Sebaliknya, jika seseorang tidak memiliki aktivitas yang berarti di malam hari, hidupnya mungkin akan terasa biasa saja, tanpa ada renungan yang mendalam atau tekad yang kuat.
Hal ini juga mengindikasikan bahwa tidak ada penegasan dalam diri orang tersebut mengenai nilai-nilai hidup yang ingin dijalani.
Dalam Alquran, Allah SWT banyak menyebutkan tentang waktu malam, dan hal ini tidaklah tanpa alasan. Secara kuantitatif, kata “al-lail” (malam) beserta turunannya disebut sebanyak 92 kali dalam Alquran, sementara kata “an-nahar” (siang) hanya disebut sebanyak 57 kali. Selain itu, kata “as-subh” (subuh) disebut sebanyak 45 kali, kata “al-fajr” (fajar) 24 kali, dan kata “ad-dhuha” (matahari sepenggalah naik) tujuh kali, serta kata “al-‘ashr” (asar) lima kali.

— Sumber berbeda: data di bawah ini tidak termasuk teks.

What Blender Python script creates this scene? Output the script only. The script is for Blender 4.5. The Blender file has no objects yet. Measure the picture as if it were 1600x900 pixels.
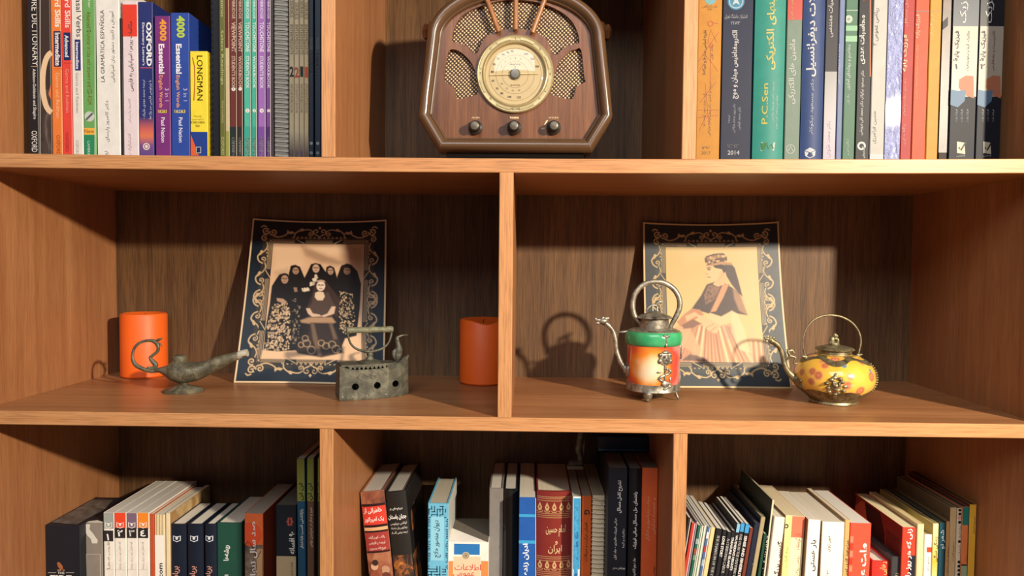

Hal ini menunjukkan bahwa malam memiliki tempat yang sangat penting dalam pandangan Allah, baik dari sisi kuantitas maupun kualitas.
Setiap kata yang digunakan dalam Alquran pasti mengandung makna dan petunjuk yang dalam, dan ini menggambarkan betapa malam merupakan waktu yang lebih penuh makna dalam kehidupan seorang Muslim.
Aktivitas di malam hari, terutama yang dilakukan untuk beribadah, memiliki dampak yang jauh lebih mendalam dibandingkan dengan kegiatan di siang hari.
Pada malam hari, suasananya lebih tenang dan penuh perenungan, yang memungkinkan seseorang untuk lebih fokus dalam beribadah, berzikir, dan bermunajat kepada Allah.
Tidak ada gangguan dari dunia luar, sehingga aktivitas ibadah seperti shalat tahajud dan doa dapat dilaksanakan dengan lebih khusyuk.
Allah SWT bahkan berjanji akan memberikan tempat terpuji bagi hamba-Nya yang menghidupkan malam dengan shalat tahajud dan amalan-amalan sunnah lainnya, seperti yang disebutkan dalam Surah al-Isra, ayat 79:
وَمِنَ اللَّيْلِ فَصَلِّهِ نَافِلَةً لَّكَ عَسَىٰ أَنْ يَبْعَثَكَ رَبُّكَ مَقَامًا مَّحْمُودًا
“Dan pada sebagian malam hari, shalatlah kamu (untuk ibadah) tambahan bagimu; mudah-mudahan Rabb-mu mengangkat kamu ke tempat yang terpuji.” (QS al-Isra: 79)
Imam Al-Ghazali, dalam kitab Ihya’ Ulumuddin, membagi waktu malam menjadi tiga bagian: sepertiga pertama untuk tidur, sepertiga kedua untuk shalat, dan sepertiga ketiga untuk wirid atau amalan yang sesuai dengan profesi atau jalan hidup seseorang.
Para ilmuwan, misalnya, akan menggunakan waktu malam untuk membaca, menulis, atau menyalin buku dan ilmu.
Sementara itu, mereka yang terjun dalam bidang politik, perdagangan, budaya, atau profesi lainnya bisa mengisinya dengan kegiatan yang sesuai dengan tujuan hidup mereka.
Dengan demikian, malam bukan hanya menjadi waktu untuk beristirahat, tetapi juga dapat dimanfaatkan untuk mendekatkan diri kepada Allah dan mengembangkan diri dalam berbagai aspek kehidupan.